EXERCISE BRIEF: From the listing below, extract each line containing the string "that".

RECORD LIST:
· · · ·
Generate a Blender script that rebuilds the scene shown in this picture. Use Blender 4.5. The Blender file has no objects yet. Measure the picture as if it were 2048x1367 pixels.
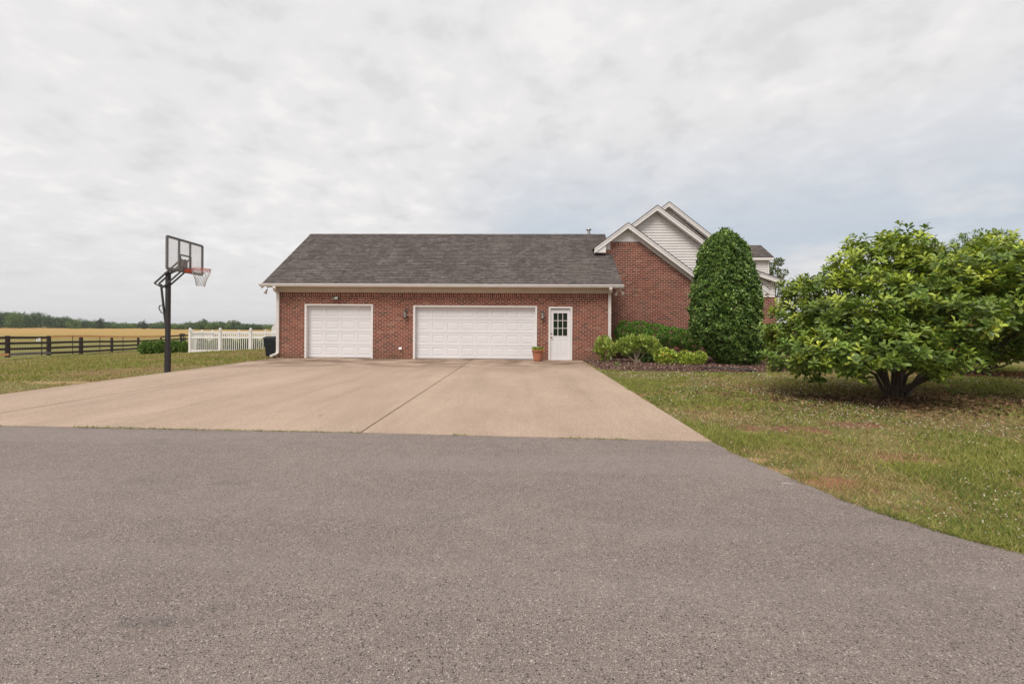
import bpy, math, random
import numpy as np
from mathutils import Vector, Matrix
random.seed(7)
rng = np.random.default_rng(11)
SC = bpy.context.scene
HAZE = .00017
COL = SC.collection

# ------------------------------------------------------------------ camera model
F = 910.0; CX = 1024.0; CY = 649.8; ROLL = math.radians(0.36); YAW = math.atan(26 / 910.0); H = 1.40
CA, SA = math.cos(YAW), math.sin(YAW)

def ray(px, py):
    dx, dy = px - CX, py - CY
    u = dx * math.cos(ROLL) + dy * math.sin(ROLL)
    v = -dx * math.sin(ROLL) + dy * math.cos(ROLL)
    return Vector((u * CA - F * SA, u * SA + F * CA, -v))

def P(px, py, Y):
    r = ray(px, py); t = Y / r.y
    return Vector((r.x * t, Y, H + r.z * t))

def G(px, py, z=0.0):
    r = ray(px, py); t = (z - H) / r.z
    return Vector((r.x * t, r.y * t, z))

cam_d = bpy.data.cameras.new('camera'); cam = bpy.data.objects.new('camera', cam_d); COL.objects.link(cam)
cam_d.sensor_width = 36; cam_d.lens = F / 2048 * 36
cam_d.shift_y = (CY - 683.5) / 2048
cam_d.clip_end = 8000; cam_d.clip_start = 0.05
R0 = Vector((CA, SA, 0)); U0 = Vector((0, 0, 1)); Fw = Vector((-SA, CA, 0))
Rr = R0 * math.cos(ROLL) + U0 * math.sin(ROLL); Ur = -R0 * math.sin(ROLL) + U0 * math.cos(ROLL)
cam.matrix_world = Matrix(((Rr.x, Ur.x, -Fw.x, 0), (Rr.y, Ur.y, -Fw.y, 0), (Rr.z, Ur.z, -Fw.z, H), (0, 0, 0, 1)))
SC.camera = cam

# ------------------------------------------------------------------ terrain height
def sstep(t):
    t = np.clip(t, 0, 1); return t * t * (3 - 2 * t)

def gz(x, y):
    x = np.asarray(x, float); y = np.asarray(y, float)
    s = sstep((-x - 11) / 20)
    r = np.sqrt(x * x + y * y)
    z = -s * (0.8 + 0.4 * np.clip((y - 27) / 18, 0, 1))
    far = np.clip((r - 52) / 250, 0, 1.0)
    return z * (1 - far) + far * -2.56

def gzf(x, y): return float(gz(x, y))

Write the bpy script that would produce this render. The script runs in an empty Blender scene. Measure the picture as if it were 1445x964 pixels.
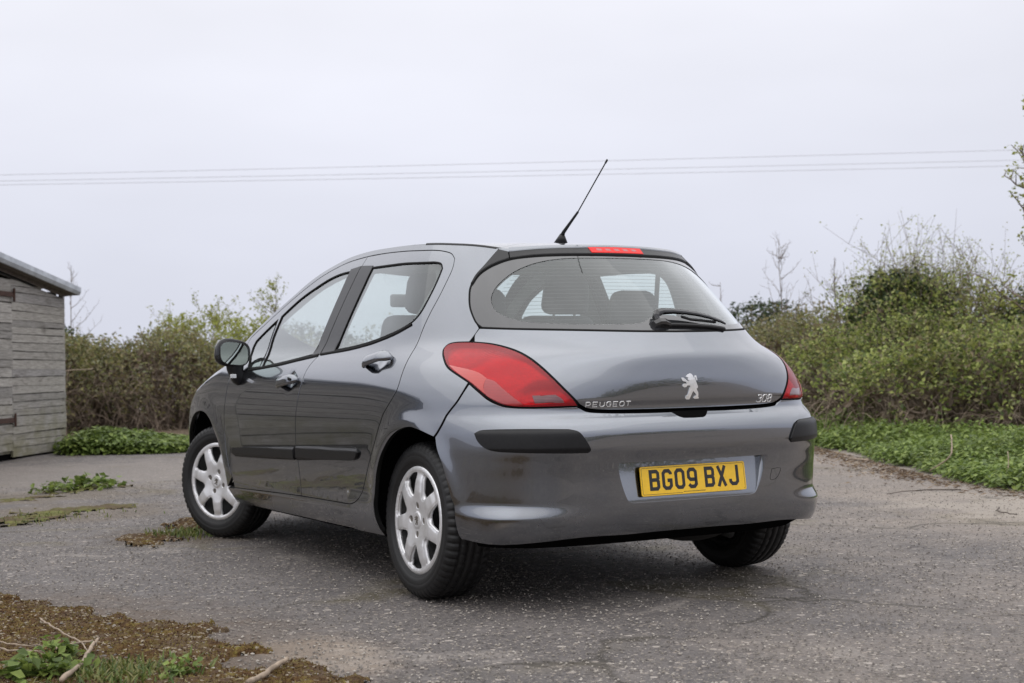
import bpy, bmesh, math, random
import numpy as np
from mathutils import Vector, Matrix
from mathutils.geometry import delaunay_2d_cdt
random.seed(7); RNG=np.random.default_rng(11)
R=math.radians
scene=bpy.context.scene
COL=scene.collection

# ------------------------------------------------------------------ camera
cam_d=bpy.data.cameras.new('camera'); cam=bpy.data.objects.new('camera',cam_d); COL.objects.link(cam)
def _cam():
    yaw,pitch,roll=0.5174,0.0188,-0.0179
    fw=np.array([math.sin(yaw)*math.cos(pitch),math.cos(yaw)*math.cos(pitch),math.sin(pitch)])
    rt=np.array([math.cos(yaw),-math.sin(yaw),0.]); up=np.cross(rt,fw)
    r2=rt*math.cos(roll)+up*math.sin(roll); u2=-rt*math.sin(roll)+up*math.cos(roll)
    m=Matrix.Identity(4)
    for i in range(3):
        m[i][0]=r2[i]; m[i][1]=u2[i]; m[i][2]=-fw[i]
    m[0][3],m[1][3],m[2][3]=-3.3206,-5.136,0.9158
    cam.matrix_world=m
_cam()
cam_d.sensor_width=36; cam_d.lens=49.85
cam_d.clip_start=.1; cam_d.clip_end=2000
cam_d.dof.use_dof=True; cam_d.dof.focus_distance=5.6; cam_d.dof.aperture_fstop=5.0
scene.camera=cam

# ------------------------------------------------------------------ view and sky
scene.view_settings.view_transform='Standard'; scene.view_settings.look='None'
scene.view_settings.exposure=0.2; scene.view_settings.gamma=1
SUN_EL,SUN_AZ=R(66),R(250)           # azimuth clockwise from +Y
world=bpy.data.worlds.new("World"); scene.world=world; world.use_nodes=True
def build_world():
    nt=world.node_tree; N=nt.nodes; L=nt.links; N.clear()
    out=N.new('ShaderNodeOutputWorld')
    sky=N.new('ShaderNodeTexSky'); sky.sky_type='NISHITA'; sky.sun_disc=False
    sky.sun_elevation=SUN_EL; sky.sun_rotation=SUN_AZ
    b1=N.new('ShaderNodeBackground'); b1.inputs['Strength'].default_value=.05
    L.new(sky.outputs[0],b1.inputs['Color'])
    # the cloud deck: an even overcast, a little brighter overhead, with faint soft mottling
    tc=N.new('ShaderNodeTexCoord'); sep=N.new('ShaderNodeSeparateXYZ'); L.new(tc.outputs['Generated'],sep.inputs[0])
    ramp=N.new('ShaderNodeValToRGB'); e=ramp.color_ramp.elements
    e[0].position=.0; e[0].color=(.60,.62,.72,1); e[1].position=1.0; e[1].color=(1.60,1.60,1.63,1)
    k=ramp.color_ramp.elements.new(.10); k.color=(.675,.69,.780,1)
    k=ramp.color_ramp.elements.new(.27); k.color=(.82,.825,.89,1)
    k=ramp.color_ramp.elements.new(.6); k.color=(1.18,1.18,1.22,1)
    L.new(sep.outputs['Z'],ramp.inputs[0])
    mp=N.new('ShaderNodeMapping'); mp.inputs['Scale'].default_value=(1,1,3.2)
    L.new(tc.outputs['Generated'],mp.inputs[0])
    no=N.new('ShaderNodeTexNoise'); no.inputs['Scale'].default_value=1.7; no.inputs['Detail'].default_value=4; no.inputs['Roughness'].default_value=.5
    L.new(mp.outputs[0],no.inputs['Vector'])
    mr=N.new('ShaderNodeMapRange'); mr.inputs[1].default_value=.3; mr.inputs[2].default_value=.7; mr.inputs[3].default_value=.90; mr.inputs[4].default_value=1.08
    L.new(no.outputs[0],mr.inputs[0])
    mul=N.new('ShaderNodeVectorMath'); mul.operation='SCALE'; L.new(ramp.outputs[0],mul.inputs[0]); L.new(mr.outputs[0],mul.inputs['Scale'])
    b2=N.new('ShaderNodeBackground'); b2.inputs['Strength'].default_value=1.0
    L.new(mul.outputs[0],b2.inputs['Color'])
    mx=N.new('ShaderNodeMixShader'); mx.inputs[0].default_value=.94
    L.new(b1.outputs[0],mx.inputs[1]); L.new(b2.outputs[0],mx.inputs[2]); L.new(mx.outputs[0],out.inputs[0])
build_world()
sun_d=bpy.data.lights.new('sun','SUN'); sun_d.energy=.55; sun_d.angle=R(120); sun_d.color=(1,.965,.92)
sun=bpy.data.objects.new('sun',sun_d); COL.objects.link(sun)
_d=Vector((math.sin(SUN_AZ)*math.cos(SUN_EL),math.cos(SUN_AZ)*math.cos(SUN_EL),math.sin(SUN_EL)))
sun.rotation_euler=(-_d).to_track_quat('-Z','Y').to_euler()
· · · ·
TASK ANSWER:
Generate a Blender script that rebuilds the scene shown in this picture. Use Blender 4.5. The Blender file has no objects yet. Measure the picture as if it were 2048x1367 pixels.
Write the bpy script that would produce this render. The script runs in an empty Blender scene. Measure the picture as if it were 1445x964 pixels.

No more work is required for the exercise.